Zimbabwe's Prime Minister Morgan Tsvangirai on Sunday warned the body overseeing this month's presidential election he will be "closely monitoring" it to ensure a fair vote.

He said vote rigging would only happen if it was allowed by officials from the Zimbabwe Electoral Commission (ZEC).

It was up to them to ensure fair play on July 31, said Tsvangirai.

"The rigging can only occur when officials at ZEC are dishonest," he told thousands of supporters gathered in a stadium in Gweru, south of the capital Harare.

"We will be closely monitoring this because we have to protect the vote, we have to protect the voter and we have to protect the outcome of the vote."

His warning came as concerns mount that the election will not be free and fair.

A scheduled early vote by the country's security forces descended into chaos as thousands of police and soldiers were unable to vote by the time the two days of polling closed last Monday evening.

Election officials blamed the disruption on problems associated with the printing of ballot papers.

"We are concerned that Zimbabwe Electoral Commission (ZEC) fails to print ballot papers so that police and soldiers vote without chaos," he said.

"All those issues undermine the integrity of ZEC.

President Robert Mugabe called early elections, hoping to prolong his 33 years in power.

The crucial vote will end the uneasy power-sharing government formed by the two leaders in 2009, after a lengthy regional mediation.

During his address, Tsvangirai accused Mugabe of plotting to rig the vote.

He also criticised Mugabe for his recent attacks on the Southern African Development Community (SADC) mediation team led by South African President Jacob Zuma.

Mugabe on Saturday accused the bloc of lying about the political situation in Zimbabwe, including the country's preparedness for the vote.

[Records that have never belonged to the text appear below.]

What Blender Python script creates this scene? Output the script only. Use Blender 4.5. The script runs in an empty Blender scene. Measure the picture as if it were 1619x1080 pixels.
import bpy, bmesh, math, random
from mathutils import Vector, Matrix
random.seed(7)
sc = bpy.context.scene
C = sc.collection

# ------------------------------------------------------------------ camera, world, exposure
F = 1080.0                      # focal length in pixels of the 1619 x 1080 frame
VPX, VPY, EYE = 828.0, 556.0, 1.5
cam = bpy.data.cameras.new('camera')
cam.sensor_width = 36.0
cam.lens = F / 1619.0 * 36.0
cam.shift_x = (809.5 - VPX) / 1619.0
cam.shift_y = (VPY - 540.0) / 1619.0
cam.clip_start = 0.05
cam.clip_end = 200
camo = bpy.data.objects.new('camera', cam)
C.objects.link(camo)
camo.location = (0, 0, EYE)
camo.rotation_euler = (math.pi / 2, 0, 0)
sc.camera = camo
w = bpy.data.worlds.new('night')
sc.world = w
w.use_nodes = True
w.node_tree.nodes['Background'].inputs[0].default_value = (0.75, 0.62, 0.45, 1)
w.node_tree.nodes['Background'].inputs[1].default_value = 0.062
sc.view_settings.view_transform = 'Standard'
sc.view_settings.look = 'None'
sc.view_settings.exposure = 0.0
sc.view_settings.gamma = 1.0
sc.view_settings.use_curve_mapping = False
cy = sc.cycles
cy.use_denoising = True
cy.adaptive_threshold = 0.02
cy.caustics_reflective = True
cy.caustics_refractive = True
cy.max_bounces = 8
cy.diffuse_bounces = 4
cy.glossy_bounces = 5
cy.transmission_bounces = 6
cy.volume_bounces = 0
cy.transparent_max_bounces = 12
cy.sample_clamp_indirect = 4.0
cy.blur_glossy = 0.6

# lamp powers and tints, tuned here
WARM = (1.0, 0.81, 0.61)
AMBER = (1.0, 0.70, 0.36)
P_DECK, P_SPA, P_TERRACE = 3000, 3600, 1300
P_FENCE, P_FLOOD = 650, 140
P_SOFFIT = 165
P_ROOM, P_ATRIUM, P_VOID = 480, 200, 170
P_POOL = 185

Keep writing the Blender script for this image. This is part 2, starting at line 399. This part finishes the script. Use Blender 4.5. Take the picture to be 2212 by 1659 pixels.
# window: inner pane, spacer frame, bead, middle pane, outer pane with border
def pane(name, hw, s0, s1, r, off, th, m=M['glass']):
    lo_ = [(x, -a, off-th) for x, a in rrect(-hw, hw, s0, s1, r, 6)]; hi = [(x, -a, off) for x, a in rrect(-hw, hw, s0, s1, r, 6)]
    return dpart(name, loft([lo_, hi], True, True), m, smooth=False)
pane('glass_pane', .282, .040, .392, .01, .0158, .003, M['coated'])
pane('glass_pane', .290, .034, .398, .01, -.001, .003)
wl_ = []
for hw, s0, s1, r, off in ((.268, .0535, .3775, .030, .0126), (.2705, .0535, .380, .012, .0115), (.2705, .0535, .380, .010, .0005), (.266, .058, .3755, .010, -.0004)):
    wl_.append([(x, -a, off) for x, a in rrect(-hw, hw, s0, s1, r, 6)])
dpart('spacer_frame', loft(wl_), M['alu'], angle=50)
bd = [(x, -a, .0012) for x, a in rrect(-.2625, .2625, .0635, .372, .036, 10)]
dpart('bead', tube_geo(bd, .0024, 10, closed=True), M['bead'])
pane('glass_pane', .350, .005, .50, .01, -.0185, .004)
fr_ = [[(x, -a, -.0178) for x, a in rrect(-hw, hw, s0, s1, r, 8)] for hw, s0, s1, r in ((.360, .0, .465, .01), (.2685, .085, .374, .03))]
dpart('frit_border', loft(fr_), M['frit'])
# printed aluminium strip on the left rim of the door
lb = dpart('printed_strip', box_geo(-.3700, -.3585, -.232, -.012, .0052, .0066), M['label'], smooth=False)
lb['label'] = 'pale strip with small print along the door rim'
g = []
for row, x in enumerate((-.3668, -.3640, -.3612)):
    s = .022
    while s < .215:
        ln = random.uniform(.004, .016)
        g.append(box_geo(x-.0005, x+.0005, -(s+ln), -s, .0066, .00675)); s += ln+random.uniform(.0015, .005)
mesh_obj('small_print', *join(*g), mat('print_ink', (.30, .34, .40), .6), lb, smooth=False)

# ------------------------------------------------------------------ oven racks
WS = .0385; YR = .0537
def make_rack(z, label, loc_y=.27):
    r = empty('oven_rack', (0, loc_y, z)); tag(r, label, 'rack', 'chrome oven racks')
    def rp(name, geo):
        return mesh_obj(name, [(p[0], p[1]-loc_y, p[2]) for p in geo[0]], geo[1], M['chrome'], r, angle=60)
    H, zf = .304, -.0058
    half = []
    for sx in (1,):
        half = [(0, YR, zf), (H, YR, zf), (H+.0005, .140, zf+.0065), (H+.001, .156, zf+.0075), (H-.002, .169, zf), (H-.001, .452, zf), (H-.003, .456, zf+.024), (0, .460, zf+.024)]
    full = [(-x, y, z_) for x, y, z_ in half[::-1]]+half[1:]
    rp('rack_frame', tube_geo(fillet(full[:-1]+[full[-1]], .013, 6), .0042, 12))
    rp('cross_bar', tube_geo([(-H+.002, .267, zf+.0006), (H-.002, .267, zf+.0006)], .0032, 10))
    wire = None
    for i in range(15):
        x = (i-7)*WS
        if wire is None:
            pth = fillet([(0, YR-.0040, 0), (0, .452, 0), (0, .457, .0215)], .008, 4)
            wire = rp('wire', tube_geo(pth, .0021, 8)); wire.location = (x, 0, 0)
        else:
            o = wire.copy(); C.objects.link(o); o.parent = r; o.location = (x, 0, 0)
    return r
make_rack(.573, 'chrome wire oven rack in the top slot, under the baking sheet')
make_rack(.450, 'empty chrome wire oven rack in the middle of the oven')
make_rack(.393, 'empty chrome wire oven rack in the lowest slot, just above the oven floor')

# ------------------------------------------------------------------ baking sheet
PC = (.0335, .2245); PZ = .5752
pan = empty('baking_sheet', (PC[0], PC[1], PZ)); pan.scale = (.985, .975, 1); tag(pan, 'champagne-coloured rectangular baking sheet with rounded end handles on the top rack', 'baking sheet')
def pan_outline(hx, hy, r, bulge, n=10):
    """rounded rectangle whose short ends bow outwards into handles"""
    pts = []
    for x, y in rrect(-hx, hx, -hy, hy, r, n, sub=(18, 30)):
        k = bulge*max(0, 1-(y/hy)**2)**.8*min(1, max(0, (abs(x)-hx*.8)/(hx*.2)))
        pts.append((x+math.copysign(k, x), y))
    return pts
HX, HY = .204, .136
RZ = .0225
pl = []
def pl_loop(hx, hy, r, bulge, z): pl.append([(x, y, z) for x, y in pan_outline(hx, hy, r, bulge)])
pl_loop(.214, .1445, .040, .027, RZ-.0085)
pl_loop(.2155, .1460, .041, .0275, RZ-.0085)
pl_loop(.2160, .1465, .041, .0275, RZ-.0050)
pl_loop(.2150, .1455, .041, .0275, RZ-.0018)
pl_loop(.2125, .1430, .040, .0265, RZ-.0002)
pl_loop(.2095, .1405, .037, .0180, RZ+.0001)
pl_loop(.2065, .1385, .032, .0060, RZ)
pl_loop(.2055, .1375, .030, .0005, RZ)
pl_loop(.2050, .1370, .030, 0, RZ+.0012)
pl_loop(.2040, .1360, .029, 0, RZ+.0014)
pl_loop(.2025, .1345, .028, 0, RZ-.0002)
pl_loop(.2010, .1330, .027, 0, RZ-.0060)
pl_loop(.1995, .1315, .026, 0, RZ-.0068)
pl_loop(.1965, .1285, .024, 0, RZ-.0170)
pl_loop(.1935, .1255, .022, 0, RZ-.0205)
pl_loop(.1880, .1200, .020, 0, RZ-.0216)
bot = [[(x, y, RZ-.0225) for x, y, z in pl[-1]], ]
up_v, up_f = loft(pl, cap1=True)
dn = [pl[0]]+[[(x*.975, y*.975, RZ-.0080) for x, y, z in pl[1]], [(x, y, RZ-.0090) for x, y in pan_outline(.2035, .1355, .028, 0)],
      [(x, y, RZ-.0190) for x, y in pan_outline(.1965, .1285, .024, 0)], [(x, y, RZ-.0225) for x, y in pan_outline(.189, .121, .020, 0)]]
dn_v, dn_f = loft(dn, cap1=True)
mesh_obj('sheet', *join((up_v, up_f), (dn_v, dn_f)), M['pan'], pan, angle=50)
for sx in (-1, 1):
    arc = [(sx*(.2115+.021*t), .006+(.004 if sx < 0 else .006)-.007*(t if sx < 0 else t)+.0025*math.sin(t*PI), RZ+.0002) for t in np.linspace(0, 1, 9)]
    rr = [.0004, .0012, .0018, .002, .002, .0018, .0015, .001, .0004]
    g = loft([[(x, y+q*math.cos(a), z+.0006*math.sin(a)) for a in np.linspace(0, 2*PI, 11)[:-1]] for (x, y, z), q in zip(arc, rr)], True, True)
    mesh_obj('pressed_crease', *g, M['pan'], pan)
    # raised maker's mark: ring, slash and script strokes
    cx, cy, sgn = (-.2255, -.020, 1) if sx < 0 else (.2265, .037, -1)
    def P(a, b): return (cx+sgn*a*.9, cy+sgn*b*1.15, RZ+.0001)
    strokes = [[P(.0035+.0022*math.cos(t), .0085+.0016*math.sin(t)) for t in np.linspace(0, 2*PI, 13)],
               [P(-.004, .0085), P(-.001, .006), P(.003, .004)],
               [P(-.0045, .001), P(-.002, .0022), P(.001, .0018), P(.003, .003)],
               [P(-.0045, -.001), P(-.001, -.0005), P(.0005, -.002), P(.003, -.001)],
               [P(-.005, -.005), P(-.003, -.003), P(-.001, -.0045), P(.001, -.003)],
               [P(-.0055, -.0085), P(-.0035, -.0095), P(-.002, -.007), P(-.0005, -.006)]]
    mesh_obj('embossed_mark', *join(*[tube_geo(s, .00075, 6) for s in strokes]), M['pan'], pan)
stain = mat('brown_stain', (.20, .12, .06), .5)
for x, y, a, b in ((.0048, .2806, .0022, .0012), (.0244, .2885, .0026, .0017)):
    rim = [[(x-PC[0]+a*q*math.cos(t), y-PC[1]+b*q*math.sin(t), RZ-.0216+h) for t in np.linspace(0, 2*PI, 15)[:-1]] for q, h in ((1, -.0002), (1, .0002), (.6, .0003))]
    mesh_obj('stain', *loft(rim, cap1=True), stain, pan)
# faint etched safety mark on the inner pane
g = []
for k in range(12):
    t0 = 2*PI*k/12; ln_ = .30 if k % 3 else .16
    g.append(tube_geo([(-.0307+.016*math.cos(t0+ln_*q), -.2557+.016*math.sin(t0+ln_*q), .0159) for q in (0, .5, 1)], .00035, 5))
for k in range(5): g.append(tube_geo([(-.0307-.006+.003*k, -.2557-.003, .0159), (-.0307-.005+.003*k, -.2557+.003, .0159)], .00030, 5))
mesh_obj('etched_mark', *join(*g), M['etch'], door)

Tsvangirai won the first round of the 2008 vote but failed to get a clear majority, resulting in a run-off between himself and Mugabe. He later pulled out of the race citing violence against his supporters.

Zimbabwe has been mired in a political crisis which resulted in the collapse of the economy, following Mugabe's appropriation of white-owned farms.

Tsvangarai said his government would uphold the rule of law and promised to compensate the victims of political violence.

"There must be truth. Its only when you say the truth that you are able to get justice, and without justice you cannot heal,"he said.

He said his government would provide free education to primary school children and improve health facilities.